● **Provided data**:
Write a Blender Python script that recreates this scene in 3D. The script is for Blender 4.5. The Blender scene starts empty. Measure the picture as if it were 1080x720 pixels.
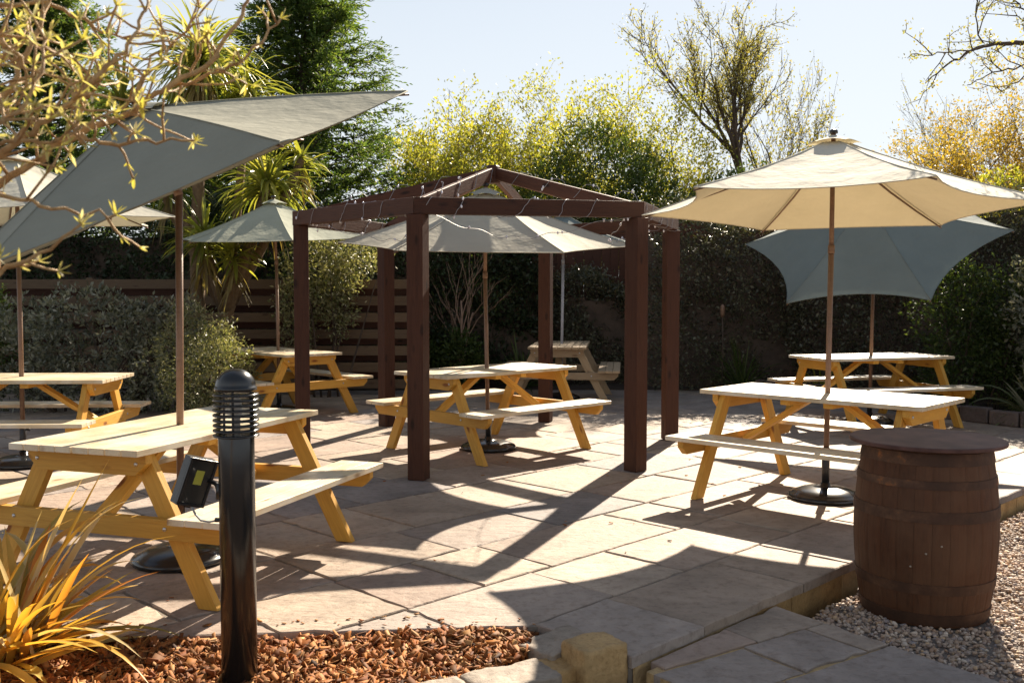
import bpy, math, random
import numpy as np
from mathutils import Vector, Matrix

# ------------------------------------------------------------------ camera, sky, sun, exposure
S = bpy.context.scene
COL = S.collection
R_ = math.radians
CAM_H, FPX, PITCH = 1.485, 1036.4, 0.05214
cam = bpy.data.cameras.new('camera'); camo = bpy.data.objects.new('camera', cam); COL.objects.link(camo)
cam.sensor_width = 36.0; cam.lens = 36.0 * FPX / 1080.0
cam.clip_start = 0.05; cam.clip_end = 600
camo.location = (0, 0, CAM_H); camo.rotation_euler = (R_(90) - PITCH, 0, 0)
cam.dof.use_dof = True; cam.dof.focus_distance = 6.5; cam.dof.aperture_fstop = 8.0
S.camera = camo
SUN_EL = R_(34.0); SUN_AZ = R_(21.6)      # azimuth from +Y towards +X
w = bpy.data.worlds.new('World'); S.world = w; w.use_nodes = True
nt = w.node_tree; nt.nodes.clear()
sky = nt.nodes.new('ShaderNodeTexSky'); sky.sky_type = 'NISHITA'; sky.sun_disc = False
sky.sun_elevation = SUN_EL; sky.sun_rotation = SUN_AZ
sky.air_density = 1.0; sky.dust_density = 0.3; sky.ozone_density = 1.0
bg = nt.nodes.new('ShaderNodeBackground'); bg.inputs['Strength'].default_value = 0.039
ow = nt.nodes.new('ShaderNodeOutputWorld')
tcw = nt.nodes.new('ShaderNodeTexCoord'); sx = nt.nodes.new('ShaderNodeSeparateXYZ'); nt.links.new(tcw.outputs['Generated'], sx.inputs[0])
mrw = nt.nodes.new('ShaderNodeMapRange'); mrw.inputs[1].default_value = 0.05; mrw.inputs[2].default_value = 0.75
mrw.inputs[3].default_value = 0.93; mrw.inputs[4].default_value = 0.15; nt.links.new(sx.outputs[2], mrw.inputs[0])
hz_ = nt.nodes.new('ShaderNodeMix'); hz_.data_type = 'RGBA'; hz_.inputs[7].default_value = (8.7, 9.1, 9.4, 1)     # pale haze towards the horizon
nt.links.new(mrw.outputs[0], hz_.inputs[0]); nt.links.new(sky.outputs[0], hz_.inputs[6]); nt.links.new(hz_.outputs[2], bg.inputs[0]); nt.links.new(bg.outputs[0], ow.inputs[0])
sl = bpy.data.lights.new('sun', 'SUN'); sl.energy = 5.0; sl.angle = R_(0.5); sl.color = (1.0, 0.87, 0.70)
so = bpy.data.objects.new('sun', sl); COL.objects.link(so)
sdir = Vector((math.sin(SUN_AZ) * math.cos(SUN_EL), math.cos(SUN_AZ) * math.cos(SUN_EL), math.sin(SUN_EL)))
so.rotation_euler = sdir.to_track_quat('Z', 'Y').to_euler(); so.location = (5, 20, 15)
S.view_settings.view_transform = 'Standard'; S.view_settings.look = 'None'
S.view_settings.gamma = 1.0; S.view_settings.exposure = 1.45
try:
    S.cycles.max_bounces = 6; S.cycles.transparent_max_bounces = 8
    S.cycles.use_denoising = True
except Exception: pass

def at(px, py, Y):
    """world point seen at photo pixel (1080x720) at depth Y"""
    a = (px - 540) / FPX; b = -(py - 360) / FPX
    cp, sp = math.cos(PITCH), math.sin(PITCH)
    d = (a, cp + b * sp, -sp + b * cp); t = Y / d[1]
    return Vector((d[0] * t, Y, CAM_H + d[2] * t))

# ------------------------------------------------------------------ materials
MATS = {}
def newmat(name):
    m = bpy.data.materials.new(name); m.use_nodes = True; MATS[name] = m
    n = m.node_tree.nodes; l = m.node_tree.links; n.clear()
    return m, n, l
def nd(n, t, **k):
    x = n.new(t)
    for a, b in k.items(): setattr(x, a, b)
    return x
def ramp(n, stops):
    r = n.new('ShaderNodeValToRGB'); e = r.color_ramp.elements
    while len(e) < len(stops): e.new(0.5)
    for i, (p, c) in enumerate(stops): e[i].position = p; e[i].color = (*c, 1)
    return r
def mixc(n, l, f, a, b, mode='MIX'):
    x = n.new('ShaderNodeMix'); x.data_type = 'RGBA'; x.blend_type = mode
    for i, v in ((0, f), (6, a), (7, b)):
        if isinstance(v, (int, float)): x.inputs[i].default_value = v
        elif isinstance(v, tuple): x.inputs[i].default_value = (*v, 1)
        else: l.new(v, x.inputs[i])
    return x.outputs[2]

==

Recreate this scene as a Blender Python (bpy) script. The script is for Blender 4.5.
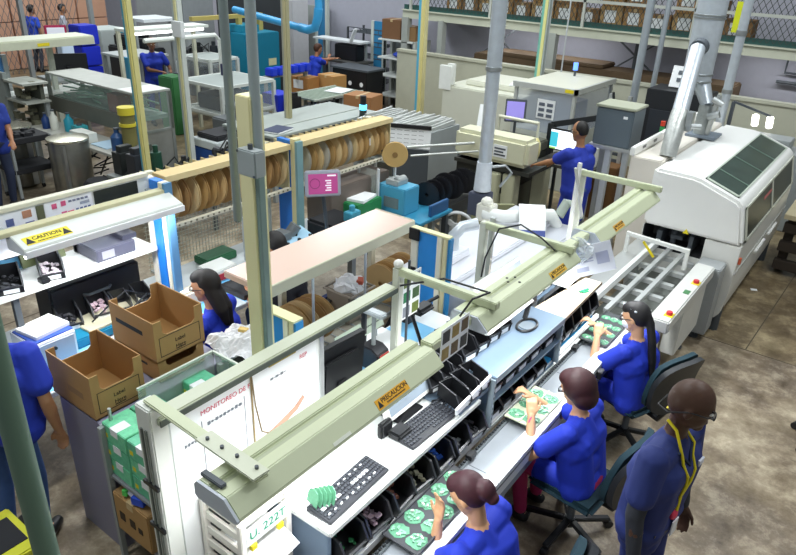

● **Request**:
In the listing above, find the line containing "Write a Blender" and the line containing "from mathutils import Vector, Matrix". Print those two lines and every line between them exactly, with no pictures.

● **Answer for this exercise**:
Write a Blender Python script that recreates this scene in 3D. The script is for Blender 4.5. The Blender scene starts empty. Measure the picture as if it were 1080x720 pixels.
import bpy, math, random
import numpy as np
from mathutils import Vector, Matrix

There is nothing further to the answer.